9. Board Engagement – The ‘Five Question’ Framework

To move boards beyond passive compliance, finance professionals should ask these five questions at the next audit or risk committee meeting:

  1. Which sustainability-related risks could materially affect our solvency within 3 years?

  2. What would be the financial impact of losing a major customer due to poor ESG performance?

  3. Are our capital allocation decisions explicitly weighing long-term resilience against short-term returns?

  4. Who in management is accountable for each ESG metric, and what is their performance target?

  5. If a competitor captures market share by being more sustainable, how will we respond?

Put these questions in writing as a formal “risk inquiry” to the board. Document the responses and any gaps.

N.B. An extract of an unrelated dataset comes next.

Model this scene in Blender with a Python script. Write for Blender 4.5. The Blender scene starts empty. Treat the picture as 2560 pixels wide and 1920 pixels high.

10. Use AI and Automation for Efficiency – But Only After Data Hygiene

Once data definitions and ownership are clear, AI tools can dramatically reduce manual effort. Current practical applications include:

  • Invoice scanning: AI extracts carbon intensity from purchase invoices automatically

  • Narrative generation: Draft sustainability opportunity descriptions from structured data inputs

  • Exception flagging: Automatically highlight data points that deviate from expected ranges

Identify one high-volume, repetitive task (e.g., collecting utility bills from 20 sites). Pilot an AI tool on that single task. Measure time saved before expanding.

The Practical Mindset

Instead of… Do this…
Waiting for perfect data Start with best guesstimates and improve over time
Buying a tool first Fix data ownership and definitions first
Disclosing everything early Stage communication by level of certainty
Using sustainability jargon Translate into risk, cost, and revenue terms
Working in a silo Form a monthly cross-functional working group
Aiming for full compliance Build internal reporting as a test bed

The consistent message from observed practice is clear: perfection is the enemy of progress. Organisations that begin with two or three metrics, apply existing financial discipline, and frame sustainability as risk management consistently outperform those that wait for regulatory certainty or perfect systems.

Professional Accountants are already equipped with the core skills – controls, quantification, assurance – to lead this transition. The only missing ingredient is starting.